Task goal:
Exactly the lines from the one that contains "Write the bpy" to the one that contains "col = sc.collection", both lines included, should be copied, and no others.

Task data:
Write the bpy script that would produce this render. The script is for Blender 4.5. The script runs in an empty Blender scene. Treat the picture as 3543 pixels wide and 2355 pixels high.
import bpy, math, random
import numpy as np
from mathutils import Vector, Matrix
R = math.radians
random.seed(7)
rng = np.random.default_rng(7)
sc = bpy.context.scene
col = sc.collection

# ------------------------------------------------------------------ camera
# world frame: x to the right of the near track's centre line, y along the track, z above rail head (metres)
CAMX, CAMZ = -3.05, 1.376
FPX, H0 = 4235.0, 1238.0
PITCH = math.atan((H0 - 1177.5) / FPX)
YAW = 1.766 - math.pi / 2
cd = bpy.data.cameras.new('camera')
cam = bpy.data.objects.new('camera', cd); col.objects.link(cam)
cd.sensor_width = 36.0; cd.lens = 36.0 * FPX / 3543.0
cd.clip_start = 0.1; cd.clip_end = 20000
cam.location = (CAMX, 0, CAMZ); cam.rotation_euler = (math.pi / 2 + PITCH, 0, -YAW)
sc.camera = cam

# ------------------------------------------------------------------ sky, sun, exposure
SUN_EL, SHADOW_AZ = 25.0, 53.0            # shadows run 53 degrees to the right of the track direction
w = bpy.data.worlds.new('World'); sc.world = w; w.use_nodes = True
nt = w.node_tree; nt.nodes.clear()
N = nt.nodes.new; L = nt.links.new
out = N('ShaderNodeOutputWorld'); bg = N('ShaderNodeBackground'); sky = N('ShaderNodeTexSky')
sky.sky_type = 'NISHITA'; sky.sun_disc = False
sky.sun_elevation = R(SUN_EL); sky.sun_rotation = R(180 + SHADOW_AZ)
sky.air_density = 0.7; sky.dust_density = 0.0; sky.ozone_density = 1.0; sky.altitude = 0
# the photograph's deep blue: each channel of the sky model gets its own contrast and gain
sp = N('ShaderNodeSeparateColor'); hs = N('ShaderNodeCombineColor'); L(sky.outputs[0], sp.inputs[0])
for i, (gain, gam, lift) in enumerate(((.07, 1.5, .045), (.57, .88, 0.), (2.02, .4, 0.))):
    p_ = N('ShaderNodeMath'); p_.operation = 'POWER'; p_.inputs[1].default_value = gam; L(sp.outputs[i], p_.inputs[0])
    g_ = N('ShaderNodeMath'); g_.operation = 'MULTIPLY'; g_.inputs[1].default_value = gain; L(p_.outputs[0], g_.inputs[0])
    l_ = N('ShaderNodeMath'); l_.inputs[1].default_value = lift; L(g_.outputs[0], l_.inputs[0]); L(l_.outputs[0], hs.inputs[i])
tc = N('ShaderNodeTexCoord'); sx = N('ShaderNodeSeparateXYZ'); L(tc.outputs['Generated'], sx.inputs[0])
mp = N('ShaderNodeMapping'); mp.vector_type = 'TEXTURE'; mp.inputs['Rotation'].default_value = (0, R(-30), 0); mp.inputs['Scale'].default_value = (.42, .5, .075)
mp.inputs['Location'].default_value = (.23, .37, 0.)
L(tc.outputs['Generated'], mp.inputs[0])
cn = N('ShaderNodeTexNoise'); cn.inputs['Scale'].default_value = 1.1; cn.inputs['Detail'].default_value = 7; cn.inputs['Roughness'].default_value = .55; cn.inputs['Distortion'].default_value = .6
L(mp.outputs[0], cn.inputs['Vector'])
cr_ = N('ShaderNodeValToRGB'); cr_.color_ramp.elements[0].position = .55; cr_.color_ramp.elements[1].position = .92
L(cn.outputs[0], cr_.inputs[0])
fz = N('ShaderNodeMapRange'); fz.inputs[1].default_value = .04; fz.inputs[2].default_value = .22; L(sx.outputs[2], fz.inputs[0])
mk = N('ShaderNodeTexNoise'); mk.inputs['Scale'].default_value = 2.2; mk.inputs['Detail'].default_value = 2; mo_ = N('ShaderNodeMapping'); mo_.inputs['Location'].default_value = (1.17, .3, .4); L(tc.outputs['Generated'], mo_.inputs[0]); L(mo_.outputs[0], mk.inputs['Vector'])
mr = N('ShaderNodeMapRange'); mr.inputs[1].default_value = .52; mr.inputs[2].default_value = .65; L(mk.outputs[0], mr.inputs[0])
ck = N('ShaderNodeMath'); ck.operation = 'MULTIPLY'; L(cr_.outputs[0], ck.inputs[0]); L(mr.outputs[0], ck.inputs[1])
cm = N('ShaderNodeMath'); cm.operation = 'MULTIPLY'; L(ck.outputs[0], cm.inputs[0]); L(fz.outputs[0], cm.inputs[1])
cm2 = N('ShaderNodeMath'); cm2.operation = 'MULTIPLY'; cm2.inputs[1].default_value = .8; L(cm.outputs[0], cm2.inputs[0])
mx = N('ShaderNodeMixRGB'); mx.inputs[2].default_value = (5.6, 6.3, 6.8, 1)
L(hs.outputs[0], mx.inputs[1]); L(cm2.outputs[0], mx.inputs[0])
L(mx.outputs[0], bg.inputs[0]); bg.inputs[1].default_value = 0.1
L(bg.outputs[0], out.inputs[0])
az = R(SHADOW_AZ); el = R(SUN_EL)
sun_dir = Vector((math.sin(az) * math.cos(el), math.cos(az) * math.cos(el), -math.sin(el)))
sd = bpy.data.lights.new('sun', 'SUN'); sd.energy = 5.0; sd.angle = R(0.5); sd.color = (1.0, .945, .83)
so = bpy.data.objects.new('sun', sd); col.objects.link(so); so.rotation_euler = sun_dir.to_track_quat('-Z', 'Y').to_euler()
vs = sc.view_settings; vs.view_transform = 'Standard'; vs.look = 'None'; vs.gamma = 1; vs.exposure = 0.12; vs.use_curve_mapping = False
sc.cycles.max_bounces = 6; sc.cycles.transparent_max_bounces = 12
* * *
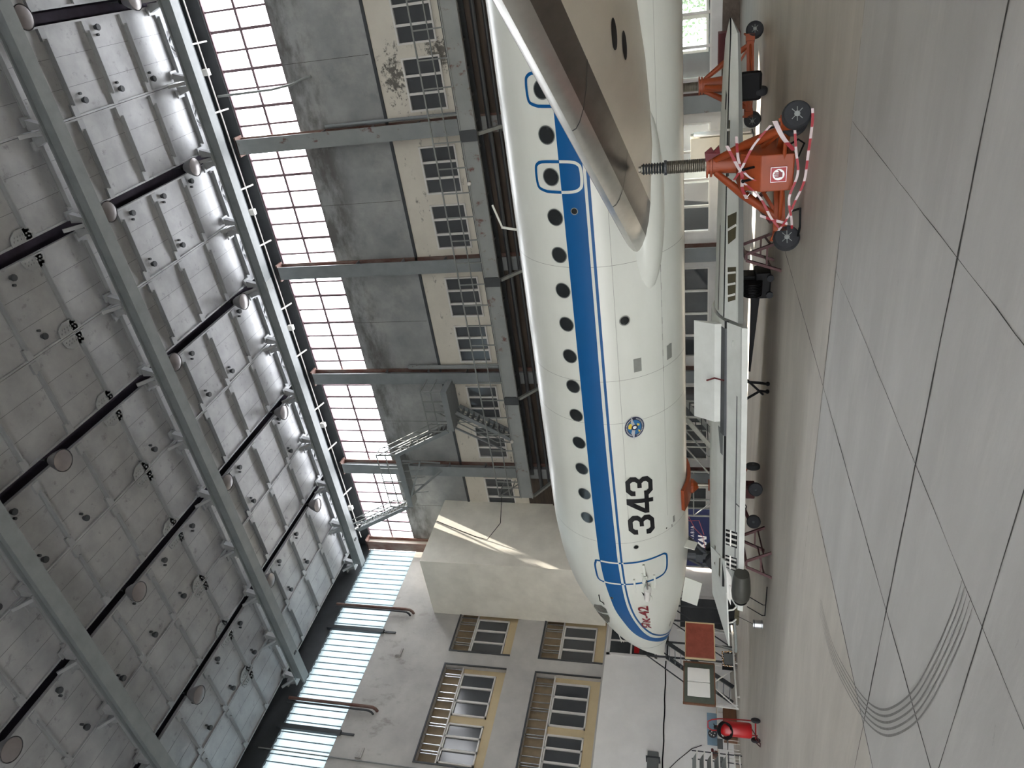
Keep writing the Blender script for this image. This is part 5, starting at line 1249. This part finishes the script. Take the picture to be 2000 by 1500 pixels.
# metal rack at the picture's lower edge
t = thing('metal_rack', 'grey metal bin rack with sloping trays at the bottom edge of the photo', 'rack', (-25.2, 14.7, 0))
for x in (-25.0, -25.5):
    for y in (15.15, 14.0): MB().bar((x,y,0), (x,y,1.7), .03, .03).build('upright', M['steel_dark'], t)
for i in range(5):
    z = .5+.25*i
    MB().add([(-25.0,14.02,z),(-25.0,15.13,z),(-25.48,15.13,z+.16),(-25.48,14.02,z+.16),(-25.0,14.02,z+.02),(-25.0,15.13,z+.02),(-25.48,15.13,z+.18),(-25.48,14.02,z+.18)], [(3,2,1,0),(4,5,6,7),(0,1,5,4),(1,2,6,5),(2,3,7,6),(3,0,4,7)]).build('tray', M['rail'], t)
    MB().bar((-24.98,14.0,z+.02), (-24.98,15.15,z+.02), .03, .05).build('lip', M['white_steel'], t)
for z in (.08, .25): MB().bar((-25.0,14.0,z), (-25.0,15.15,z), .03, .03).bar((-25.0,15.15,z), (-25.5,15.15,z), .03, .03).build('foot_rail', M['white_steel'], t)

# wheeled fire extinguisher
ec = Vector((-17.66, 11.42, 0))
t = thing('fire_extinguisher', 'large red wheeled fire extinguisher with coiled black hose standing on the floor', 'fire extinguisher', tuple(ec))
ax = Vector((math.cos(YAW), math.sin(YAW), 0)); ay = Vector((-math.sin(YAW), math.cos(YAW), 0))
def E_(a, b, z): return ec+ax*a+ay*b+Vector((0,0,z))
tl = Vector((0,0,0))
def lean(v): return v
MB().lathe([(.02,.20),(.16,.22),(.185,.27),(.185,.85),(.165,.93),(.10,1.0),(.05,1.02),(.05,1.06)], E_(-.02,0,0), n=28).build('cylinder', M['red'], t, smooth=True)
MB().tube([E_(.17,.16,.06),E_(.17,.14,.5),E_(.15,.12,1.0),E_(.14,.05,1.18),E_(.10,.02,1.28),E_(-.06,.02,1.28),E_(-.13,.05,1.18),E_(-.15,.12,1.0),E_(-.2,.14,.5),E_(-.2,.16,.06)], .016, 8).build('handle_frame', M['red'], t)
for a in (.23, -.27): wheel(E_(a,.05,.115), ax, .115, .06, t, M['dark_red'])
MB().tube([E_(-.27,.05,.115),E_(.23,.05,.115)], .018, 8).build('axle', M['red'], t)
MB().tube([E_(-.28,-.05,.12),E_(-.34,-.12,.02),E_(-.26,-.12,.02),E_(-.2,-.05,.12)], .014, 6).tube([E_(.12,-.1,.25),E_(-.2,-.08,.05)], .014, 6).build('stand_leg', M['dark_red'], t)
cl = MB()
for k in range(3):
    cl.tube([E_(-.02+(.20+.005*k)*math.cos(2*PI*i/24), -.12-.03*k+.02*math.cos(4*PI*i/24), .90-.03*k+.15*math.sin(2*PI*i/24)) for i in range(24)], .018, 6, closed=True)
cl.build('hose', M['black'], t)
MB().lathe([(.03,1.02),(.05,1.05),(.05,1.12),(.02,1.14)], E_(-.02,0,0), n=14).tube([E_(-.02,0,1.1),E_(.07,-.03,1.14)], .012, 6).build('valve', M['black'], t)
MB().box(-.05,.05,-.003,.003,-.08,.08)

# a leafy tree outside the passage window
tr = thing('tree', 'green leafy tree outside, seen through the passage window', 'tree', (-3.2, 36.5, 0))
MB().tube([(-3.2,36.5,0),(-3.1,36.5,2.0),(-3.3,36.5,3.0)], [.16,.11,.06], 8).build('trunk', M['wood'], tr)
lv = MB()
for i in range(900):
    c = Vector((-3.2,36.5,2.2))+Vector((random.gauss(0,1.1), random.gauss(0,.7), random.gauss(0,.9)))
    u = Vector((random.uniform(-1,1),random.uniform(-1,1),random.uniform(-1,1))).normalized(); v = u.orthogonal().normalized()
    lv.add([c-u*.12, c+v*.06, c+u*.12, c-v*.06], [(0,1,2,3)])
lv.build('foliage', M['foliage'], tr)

Exercise solution:
Write the bpy script that would produce this render. The script is for Blender 4.5. The script runs in an empty Blender scene. Treat the picture as 3543 pixels wide and 2355 pixels high.
import bpy, math, random
import numpy as np
from mathutils import Vector, Matrix
R = math.radians
random.seed(7)
rng = np.random.default_rng(7)
sc = bpy.context.scene
col = sc.collection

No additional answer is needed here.